When we reached the lake we could just slightly make out the summit of Black Mountain as strong winds raked the summit and clouds swirrled around it. We climbed up snow covered boulderfields to the base of the route, passing beautiful blue marble (?) boulders that would be perfect to climb on in the summer. When we reached the base of the couloir we found the snow to be incredibly windloaded and a bit spooky. We decided to rope up, hug the rock to our right, and place as much gear as possible between us as we simul-climbed. We literally swam up the couloir as spin drift slides randomly cascaded on us. After looking at the left branch of the Y-couloir we decided to go up the right branch. We could see some ice bulges and the objective dangers didn't look as bad.

The bottom section of the couloir, spooky windloaded snow and strange pro.

Bridget is down there somewhere.

Bridget lead out as she got pounded by spin drift "slides". She climbed through the crux of the route over a fun 80' section of ice and neve. We topped the couloir out and both sat in the sun as we nursed the first screaming barfies of the year.

Bridget on the upper section on the couloir

just having fun

This whole section was composed of rock-hard ice, burried just under the powder snow.

Bridget nears the top of the couloir

Heading to the summit.

Bridget on the top

And this is why I love Montana.

This is another reason why I love Montana.

The only down side was the amount of trash we found at the lake, lame.

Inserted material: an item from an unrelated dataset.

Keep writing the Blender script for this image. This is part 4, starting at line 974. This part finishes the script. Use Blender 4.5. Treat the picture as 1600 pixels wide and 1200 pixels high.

We scrambled against the wind to the summit then decended the North ridge back down to the lake. We hiked out to the trailhead in the dark and decended from winter back into autumn. The experience was about as good as it gets and a great reintroduction back to winter.

Cheers, Loren

Wednesday, October 5, 2011

Pensive Tower

Pensive Tower and where we went, take this topo with a grain of salt

Bridget and I had another great climbing trip this past weekend (Oct. 1). We drove to the west fork of Rock Creek and camped at the trail head on a Friday night as the stars illuminated the trees and mountains around us. We awoke early (5:00am) and hiked the 9 or so miles to the base of the tower. Along our hike we encountered a small pine martin on the trail. The pine martin was inquisitive and kept poking it's head out from rocks at our feet. We continued hiking and turned our headlamps off at quinnebaugh meadows where we rounded a corner and saw two large moose grazing in the meadow.

From this point on the west face of Silver Run Peak dominated the view, as a series of walls drop down to the creek for nearly 3,000'. Pensive tower is a route I have always wanted to climb ever sense I had first wandered up the valley. It's a perfect line on a perfect piece of alpine granite. There is no real information on the route aside from a very brief mention in the Brunkhorst Guide. I had heard of a few people who had attempted the route. Most of the parties I knew ended up bailing on the route because the difficulties encountered were much harder than the guide book states, or the notorious Beartooth weather swept them off. For some reason I kind of had a stigma with this piece of rock...

Bridget crossing the creek

Bridget on the approach. Pensive tower looms above.

With this in mind Bridget and I crossed the creek then headed up to the base of the route. The fist "approach pitch" was composed of terrible loose choss and steep grass climbing. I was hoping the whole route wasn't going to be like this. After the approach pitch the rock got better, dare I say, good! Steep, short splitter cracks abounded and the rock took protection well.

Myself climbing up the prow

Bridget following one of the 5.10 pitches.

The guide book says the route should be 9-14 pitches of 5.8 climbing. On pitch 4 we hit a solid bit of beautiful 5.10 climbing, not hard, but hard enough in the mountains with a pack on. A few pitches later I looked up and saw some leaver gear at the base of a steep corner system. I climbed up to it, clipped the fixed gear, then tried to wiggle my way into a steep groove that lacked holds or a crack. The back of the rounded groove was composed of loose brick sized blocks. I down climbed and looked around, the fixed gear was obviously a rappel/bail anchor (as it wasn't in the least bit stuck). I peered up into the groove again and pulled off the #4 cam. I placed this between the loose blocks (so the blocks cammed on either side of the groove) and sketchly french freed at A0. A good #3 placement was just in reach now so I plugged and pulled on this piece as well. After that episode (and a few more A0 moves) we arrived at a large ledge. We continued climbing pitching the feature out until the terrain mellowed out and we could safely simul-climb. We topped out at 4:00pmish.

Bridget leads through a few roofs

Miles of easy simul-climbing near the top

A confused Asian man near the top, White tail peak in the background.

Bridget on zee summite

We packed our bags and hurried off the Silver Run Plateau under dark skies. We eventually hiked the 9 miles back down (Sundance Pass) to the car, 15 hours after leaving it.

Bridget doing a speedy descent off the plateau

Hiking out we stared at the golden aspen trees as they swayed in the breeze, then scarred a porky pine that was in the trail. The best part of the hike out was finding a lodge pole pine that had been mutilated by a cantankerous bear.

This climb coincided with my Birthday, and you know what? I couldn't have had a better present.